If you have pre gen. 3 hardware, that might be the only option if you don’t want to rely on the “cloud” yes, but the local REST API introduced in gen 3 is “good enough” as far as I am concerned. There are a couple of things that don’t work, at least on my devices, and there are multiple shortcomings in the documentation, but all in all it lets you do what you need (the commercial lock for example seems to be broken, it’s supposed to let you program an upper and lower “allowed temperature” that can be set to using the display/buttons).
Sure, it isn’t open-source, and it DOES communicate with Amazon servers even if you turn “cloud communication” off, but it does much less communication with it turned off than when turned on. According to the documentation, the device has no battery backed RTC, so that it will go online to get the correct time after every reboot. If it used NTP, that would be just fine, but I’ve found no trace of NTP traffic in the firewall logs, so it probably fetches the current time from Amazon servers instead - stupidly. But, the device only needs to “know” the time if you want to use the built-in schedules. I haven’t implemented, and don’t intend to, those API calls. I mean, when using it with OH, it’s much better, and more flexible, to let OH do this, to make whatever rules you want for raising/lowering temperatures at different times of the day, in weekends or when you’re away. So, the only thing that actually bothers me is that it never seems to “give up” on trying to contact Amazon to get the time, and keeps doing that every 3 seconds “forever” until I let it through. It must also do something more than fetch the time, as it contacts 3 different Amazon servers after booting. But, I digress, what I’m trying to say is that I think the “local API” gives sufficient control that you don’t need to do a hardware mod like the one described above, even if a few things should ideally be changed to make it “perfect”.
There are downsides to such mods too, if you actually want to replicate what the heater can do today, there will be quite a lot of work to make the software for your replacement controller. Also, they seem to have changed the design for gen 3, I have opened one of my devices up, and the “controller” and the “Wi-Fi chip” are one and the same from what I can tell.
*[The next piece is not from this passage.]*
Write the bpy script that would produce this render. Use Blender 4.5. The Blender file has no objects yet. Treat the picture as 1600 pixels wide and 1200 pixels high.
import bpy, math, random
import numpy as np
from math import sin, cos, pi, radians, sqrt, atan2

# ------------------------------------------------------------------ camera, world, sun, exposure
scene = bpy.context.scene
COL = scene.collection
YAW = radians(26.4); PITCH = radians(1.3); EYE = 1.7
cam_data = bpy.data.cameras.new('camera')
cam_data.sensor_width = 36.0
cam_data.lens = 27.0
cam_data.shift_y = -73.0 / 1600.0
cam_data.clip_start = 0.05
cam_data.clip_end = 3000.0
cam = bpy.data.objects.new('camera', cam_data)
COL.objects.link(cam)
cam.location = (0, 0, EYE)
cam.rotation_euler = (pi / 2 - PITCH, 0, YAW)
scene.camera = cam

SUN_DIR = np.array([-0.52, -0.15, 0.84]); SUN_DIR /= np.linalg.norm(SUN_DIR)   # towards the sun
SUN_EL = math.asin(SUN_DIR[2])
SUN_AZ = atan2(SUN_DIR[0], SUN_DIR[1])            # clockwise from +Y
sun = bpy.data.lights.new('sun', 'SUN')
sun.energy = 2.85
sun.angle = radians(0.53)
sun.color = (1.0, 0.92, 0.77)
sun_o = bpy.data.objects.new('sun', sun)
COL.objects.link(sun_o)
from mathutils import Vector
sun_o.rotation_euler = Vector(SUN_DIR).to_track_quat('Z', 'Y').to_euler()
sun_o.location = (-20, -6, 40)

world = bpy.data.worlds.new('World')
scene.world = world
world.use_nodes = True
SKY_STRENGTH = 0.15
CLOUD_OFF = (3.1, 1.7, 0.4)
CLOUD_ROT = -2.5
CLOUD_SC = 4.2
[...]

It is not just a “simple” on/off thermostat, it uses PWM to regulate the heating element and runs a software PID controller to control how much heat to apply. Add with things like “open-window” functions and tuning of PID parameters, and there’s really quite a lot to “replicate” in your “replacement software” if you want to make your own that does roughly the same. Not to mention that you also have to implement the control of the display and the buttons, configuration menus etc.
Ideally they would open-source the whole firmware so that we could improve it, but companies are always worried that somebody else will copy their products, so that probably won’t happen. As such, the local API is a good compromise. The problem is that they haven’t responded to any questions on GitHub since 2022, and there has been no updates to the documentation for more recent firmware versions, so I don’t know if their heart is really in the local API. But, that also depends on how much “support” it gets in home automation systems like OH, so making bindings and similar available, so that the local API actually has “real value for customers” might help to convince them not to drop support for it in the future.
The project for the gen 2 device looks very similar to what I am planning for my dehumidifier, except that I’m not so lucky that the controller is connected by wires, so I have to desolder the WBR3 and solder the ESP32 in the same spot. That opens the possibility of breaking the whole thing, of course, and is far from ideal. I’m really happy the fewer such projects I must undertake.